According to a motion for a European Parliament resolution filed last month, three representatives from a French right-wing political party– Dominique Bilde, Sophie Montel and Florian Philippot – are seeking to give member-states the power to “control” virtual currencies such as bitcoin or even to ban them altogether.

The motion was filed on 25th November, according to a copy of the motion published on the European Parliament website, CoinDesk reported.

The motion calls on the European Commission, the executive arm of the European Union, to “allow Member States to exercise stricter controls over all virtual currency exchange transactions and even to prohibit them”.

The document also draws attention to the recent ruling by the European Court of Justice that transactions involving the exchange of the virtual currency ‘bitcoin’ for traditional currencies should be exempted from VAT.

It cited the decision by Russia to make to make some transactions involving virtual currencies a criminal offence, owing to the high risk of their being used for illegal purposes.

Comparing the bitcoin system to a Ponzi scheme, the filing says that there is a “high level of risk” in the bitcoin system chiefly due to the anonymity feature, irreversibility of transactions, and it favours the first purchasers unduly thereby creating gross inequalities.

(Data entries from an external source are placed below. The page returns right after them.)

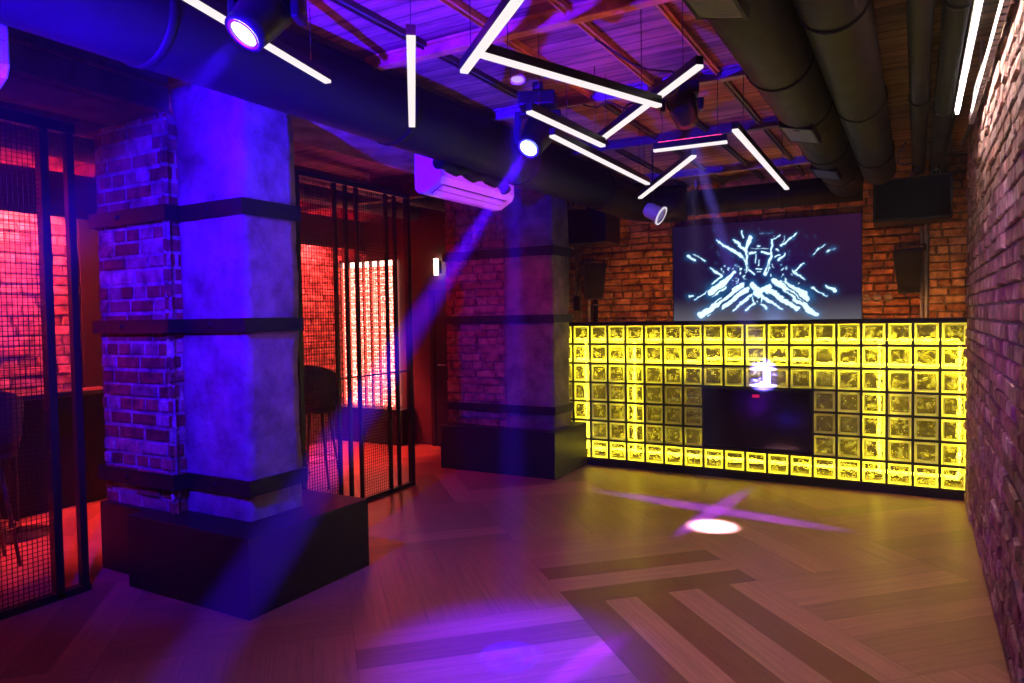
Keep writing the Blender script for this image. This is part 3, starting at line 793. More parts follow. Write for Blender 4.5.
def sub(x0, x1, y, z0, z1, label):
    t = thing('subwoofer', label, 'subwoofer', ((x0 + x1) / 2, y, (z0 + z1) / 2), 'hanging subwoofers')
    w, h = (x1 - x0) / 2, (z1 - z0) / 2
    mb = MB(); mb.box(-w, w, 0, 0.45, -h, h, ch=0.008); mb.build('cabinet', M_plastic, t)
    mb = MB(); mb.box(-w + 0.02, w - 0.02, -0.012, 0, -h + 0.02, h - 0.02, ch=0.004); mb.build('grille', M_mesh_grille, t)
    for sx in (-0.6, 0.6):
        mb = MB(); mb.bar((sx * w, 0.1, h), (sx * w, 0.1, 3.05 - (z0 + z1) / 2), 0.012, 0.012); mb.bar((sx * w - .03, 0.1, h + .006), (sx * w + .03, 0.1, h + .006), 0.05, 0.012)
        mb.tube([(sx * w + .03 * math.cos(q), 0.1, h + .035 + .03 * math.sin(q)) for q in [i * PI / 6 for i in range(13)]], 0.006, 6)
        mb.build('hanger', M_grey_metal, t)
    return t
sub(-0.725, -0.09, 0.6, 2.39, 2.78, 'black subwoofer hung from the ceiling near the right wall')
sub(-3.98, -3.39, 0.6, 2.40, 2.78, 'black subwoofer hung from the ceiling beside the far pillar')

# wall pipes, sockets
for x, y, lb, mt, r_, z1 in ((-3.93, 1.36, 'white pipe climbing the back wall under the left speaker', M_white_metal, 0.02, 1.80), (-0.325, 1.36, 'grey conduit on the back wall beside the right pilaster', M_grey_metal, 0.014, 2.4),
                         (-0.285, 1.35, 'thicker grey pipe in the corner of the right pilaster', M_grey_metal, 0.018, 2.9), (-3.83, 1.33, 'black pipe on the back wall below the left speaker', M_black, 0.028, 1.80)):
    t = thing('wall_pipe', lb, 'pipe', (x, y, 1.0))
    mb = MB(); mb.tube([(0, 0, -1.0), (0, 0, z1 - 1.0)], r_, 12); mb.build('tube', mt, t)
    for z in (0.35, 0.7):
        mb = MB(); mb.tube([(0, 0, z - .01), (0, 0, z + .01)], r_ + 0.005, 12); mb.bar((0, 0, z), (0, 0.045, z), 0.02, 0.016); mb.build('clip', M_grey_metal, t)
M_socket = surface('socket_grey', (0.25, 0.2, 0.17), 0.4)
t = thing('socket_row', 'three round white sockets in a row beside the screen', 'socket', (-0.72, 1.375, 1.70))
for x in (-0.1, 0.0, 0.1):
    mb = MB(); mb.lathe([(0.043, 0.0), (0.043, 0.012), (0.036, 0.016), (0.03, 0.012), (0.028, 0.004), (0.0, 0.004)], Matrix.Translation((x, 0, 0)) @ Matrix.Rotation(PI / 2, 4, 'X'), 20)
    mb.build('socket', M_socket, t)
t = thing('wall_box', 'small black box with cable on the left back pilaster', 'box', (-4.0, 1.15, 1.72))
mb = MB(); mb.box(-0.035, 0.035, -0.02, 0.03, -0.09, 0.09, ch=0.006); mb.build('case', M_plastic, t)
mb = MB(); mb.tube([(0, 0, 0.09), (0.005, 0, 0.2), (0.03, 0.0, 0.4)], 0.006, 6); mb.build('cable', M_cable, t)

# ------------------------------------------------------------------ air conditioners
def aircon(label, loc):
    t = thing('air_conditioner', label, 'air conditioner', loc, 'white air conditioners')
    L = 1.1
    prof = [(0.0, 0.15), (0.19, 0.15), (0.225, 0.135), (0.235, 0.10), (0.235, -0.04), (0.215, -0.085), (0.10, -0.15), (0.03, -0.15), (0.0, -0.12)]
    n_ = len(prof)
    mb = MB()
    ysec = [0, 0.012, L - 0.012, L]; sc_ = [0.96, 1, 1, 0.96]
    vsx = []
    for y, k in zip(ysec, sc_):
        for x, z in prof: vsx.append((x * k, y, z * k))
    fs = [tuple(range(n_)), tuple(range(3 * n_, 4 * n_))[::-1]]
    for i in range(3):
        for k in range(n_): fs.append((i * n_ + k, i * n_ + (k + 1) % n_, (i + 1) * n_ + (k + 1) % n_, (i + 1) * n_ + k))
    mb.add(vsx, fs); mb.build('housing', M_white_plastic, t, bevel=0.004)
    # louvre flap and outlet slot on the slanted underside
    d = Vector((0.10 - 0.215, 0, -0.15 + 0.085)); nrm = Vector((d.z, 0, -d.x)).normalized() * -1
    if nrm.z > 0: nrm = -nrm
    def quadbox(s0, s1, y0, y1, hgt):
        A = Vector((0.215, 0, -0.085)); P0 = A + d * s0; P1 = A + d * s1
        v = [(P0.x, y0, P0.z), (P1.x, y0, P1.z), (P1.x, y1, P1.z), (P0.x, y1, P0.z)]
        w_ = [tuple(Vector(q) + nrm * hgt) for q in v]
        m_ = MB(); m_.add(v + w_, [(0, 1, 2, 3), (4, 7, 6, 5), (0, 4, 5, 1), (1, 5, 6, 2), (2, 6, 7, 3), (3, 7, 4, 0)]); return m_
    quadbox(0.06, 0.96, 0.06, L - 0.1, 0.003).build('outlet', M_plastic, t)
    quadbox(0.12, 0.48, 0.07, L - 0.11, 0.012).build('louvre', M_white_plastic, t)
    quadbox(0.56, 0.92, 0.07, L - 0.11, 0.012).build('louvre', M_white_plastic, t)
    mb = MB(); mb.box(0.232, 0.2365, 0.02, L - 0.02, 0.045, 0.049); mb.build('panel_seam', M_grey_metal, t)
    for y in (0.2, L - 0.2):
        mb = MB(); mb.bar((0.02, y, 0.14), (0.02, y, 0.36), 0.03, 0.006); mb.build('hanger', M_black, t)
    return t
aircon('white air conditioner on the lintel in front of the far pillar', (-3.615, -2.58, 2.645))
aircon('white air conditioner cut off by the left picture edge', (-3.62, -6.5, 2.60))

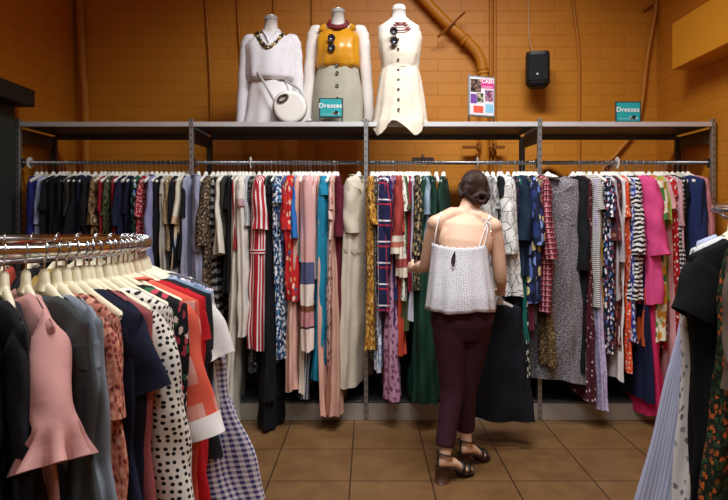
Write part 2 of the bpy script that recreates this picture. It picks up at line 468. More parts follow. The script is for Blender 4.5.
# ------------------------------------------------------------------ garments
SL = .42      # slope of the hanger shoulders
def body_mesh(mb, L, ws=.19, wb=.19, ww=.185, wh=.2, tt=.025, th=.035, dipf=.09, dipb=.03, nw=.075, amp=.006, nf=9, rg=None, low=0.0, sway=0.0, z0=0.0):
    rg = rg or R
    n, m = 60, 24
    th_ = np.linspace(0, 2*PI, n, endpoint=False); c, s = np.cos(th_), np.sin(th_)
    cx = np.sign(c) * np.abs(c) ** .8; sy = np.sign(s) * np.abs(s) ** .75
    v = np.concatenate([[0, .006 / L, .014 / L, .028 / L], np.linspace(.048 / L, 1, m - 4)])
    xt = ws * cx; ax = np.abs(xt)
    zt = .009 - SL * np.maximum(ax - .03, 0)
    dip = np.where(s > 0, dipf, dipb)
    zt = zt - np.where(ax < nw, dip * (1 - (ax / nw) ** 2), 0) - low * np.clip((ws - ax) / ws, 0, 1) ** .5
    V, Z = v[:, None], zt[None, :]
    D = V * L
    z = Z * (1 - V) + (-L) * V
    dist = v * L
    w = np.interp(dist, [0, .17, .36, max(L, .4)], [ws, wb, ww, wh])[:, None]
    t = np.interp(dist, [0, .006, .016, .05, .2, max(L, .45)], [.05, .42, .6, .85, 1, 1])[:, None]
    tb = np.interp(dist, [0, .3, max(L, .45)], [tt, tt, th])[:, None]
    inn = (np.clip(1 - ax / (nw * 1.3), 0, 1) ** .5)[None, :] * np.interp(dist, [0, .12], [1, 0])[:, None]
    t = tb * t + .012 * inn
    A = amp * np.interp(dist, [0, .12, max(L, .3)], [0.05, .45, 1.25])[:, None]
    p1, p2, p3 = (rg.uniform(0, 6.28) for _ in range(3))
    T = th_[None, :]
    k2 = max(3, nf // 2)
    dsp = A * (np.sin(nf * T + p1 + 1.6 * D * rg.uniform(-1, 1)) + .7 * np.sin(k2 * T + p2 + 3 * D * rg.uniform(-1, 1)) + .5 * np.sin(5 * T + 16 * D + p3))
    dsp = dsp + A * .55 * np.sin(rg.uniform(14, 24) * D + 3 * np.cos(T + p2) + p1) * np.sin(2 * T + p3)
    x = w * cx[None, :] + dsp * c[None, :]
    y = t * sy[None, :] + dsp * s[None, :] * .8 + sway * D * D + .012 * np.sin(3 * D + p1) * V
    z = z + .008 * np.sin(3 * T + p2) * V
    P = np.stack([x, y, z], -1); P[:, :, 2] += z0
    per = 4 * wb
    U = ([per * j / n for j in range(n + 1)], z - z0)
    return mb.grid(P, U)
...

The calls for regulating the cryptocurrency ecosystem have heightened recently following the terrorist attacks in Paris. Ahead of a UN Security Council meeting on terrorist financing and the Islamic State, French Finance Minister Michel Sapin told reporters last week that he would push for greater oversight of bitcoin transactions.

"Carrying bundles of cash in bags is no longer used. Terrorists have a capacity to use all the new technologies to transfer money around so we need together have identical rules in countries," Reuters quoted Sapin said.